Last week saw the listing on the ASX of Freelancer Ltd
It caused some excitement in the business media because the 50 cents shares shot up to $2.60 when the shares first listed last Friday before settling back to $1.60 at the end of the day. Today the price is floating around $1.80.
Over 8 million shares changed hands that first day. Obviously quite a handsome profit for the stags and some of the insiders. But not for the likes of you and me, dear readers: you have to be inside the casino to make those sorts of cash profits!

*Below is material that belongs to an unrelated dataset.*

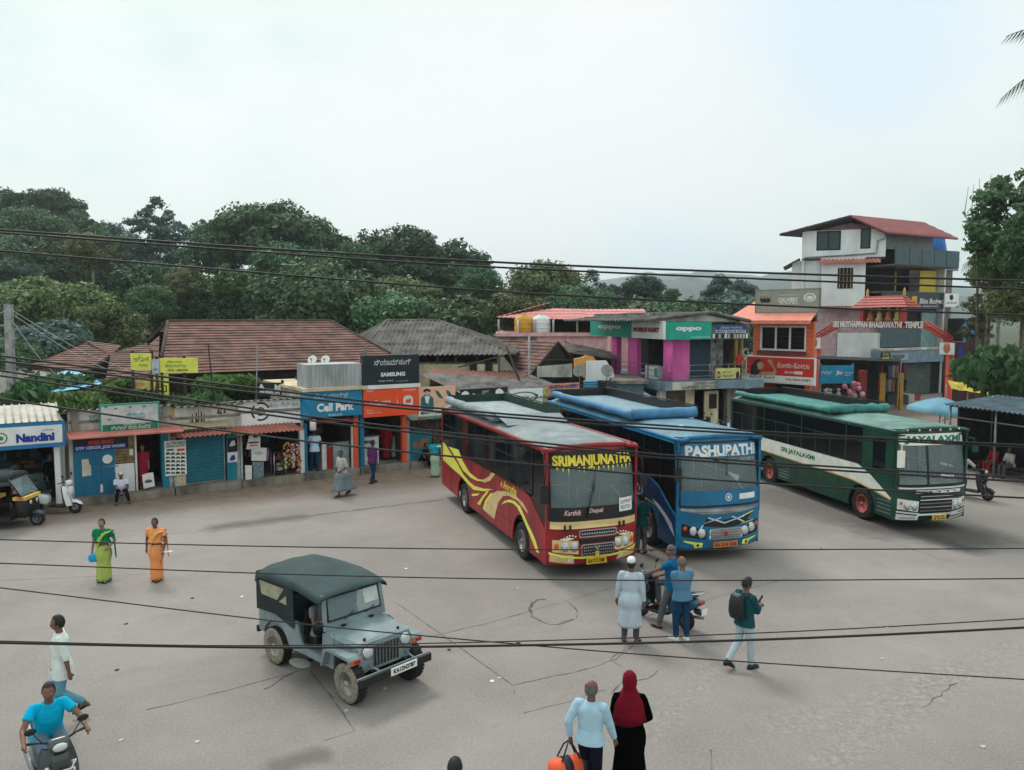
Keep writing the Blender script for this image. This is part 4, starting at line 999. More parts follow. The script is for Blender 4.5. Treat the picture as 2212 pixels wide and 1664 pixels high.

My curiosity was aroused. What sort of company creates this scenario? After taking a look, two quite separate things seem worth pondering.
What the business does
Freelancer.com is a virtual market place for jobs. It brings together via the internet people who want work done (buyers), with people who want to do work (sellers). Think of it as eBay for jobs. The work falls into a very large range of of things that can be done remotely on PCs connected to the internet: data entry, programming, writing, data analysis, design, marketing tasks – you get the idea. Work is done, and then delivered via the web.
Like eBay, and other internet based marketplaces, the scope is global, and it’s built around competitive bidding.
Buyers (mostly from high wage countries) come to this marketplace (website) because they want things done cheaply. Most of the sellers are in low wage countries. India, Bangladesh, Eastern Europe for instance. Some of the workers make a full time living this way, many others are part-timers, students and so on. Most commonly, the sellers (of labour) bid for the jobs/projects put up on-line by the buyers (employers).
So what does this mean for getting this knowledge work done?
- Workers are pitted against each other in a free, global and unregulated market to bid for work. You know what that means. The reward goes down.
- Workers in high wage countries (like Australia) face stiff competition from very low paid workers in other countries. This places a cap on wages and work opportunities for some high wage country (Australian) workers.
- Even small businesses can now out-source work this way. This is a variation on the years old practice adopted by large banks, among others, to out-source big slabs of knowledge work to low cost Asia.
- Sure, quality may be hard to control. (This is the major drawback cited by people I have spoken to who have given it a try.) But hey, it’s very cheap. So for simple tasks the quality of the result may not be too much of an issue. Complex projects may be more problematic.
Freelancer Ltd looks like a good company. Great website, good technology, and what looks like a very good management team. Their listing prospectus reads well: good numbers; good growth; good potential benefits from scale; even a bit of a profit. Good luck to them: they are well equipped and free to have a go …
… But as an Australian company, is it producing a net benefit to the Australian economy? Probably not. And certainly not if you regard the real economic benefit to Australia as the sum of the economic benefits flowing to all Australians over the long haul. It just adds to the pressure on work opportunity and wages in an already un-competitive economy.
The ASX listing
Has the capital market lost all sense of company value? If this is a guide it has. It is a perfect example of the casino that veils itself in legitimacy – the crazy stock market.
Freelancer looks like a good company. But …
- it has significant competition: eLance.com; oDesk.com; Guru.com; and dozens of smaller ones
- it claims some unique intellectual property, but it’s clearly not of the kind that protects it against direct and potential future competition
- it has achieved spectacular early growth in revenue (not profit), but much of that has come from buying up smaller competing businesses
Now look at the figures …
- it forecasts revenue of $18 million this year
- it forecasts profit of $471,000 this year
- it has made no forecasts for next year
But as I write, on the ASX it is valued at $774 million, more than 1600 times earnings!
That’s delusional … except if it’s just a bet in the casino that the next sucker will pay more than you paid.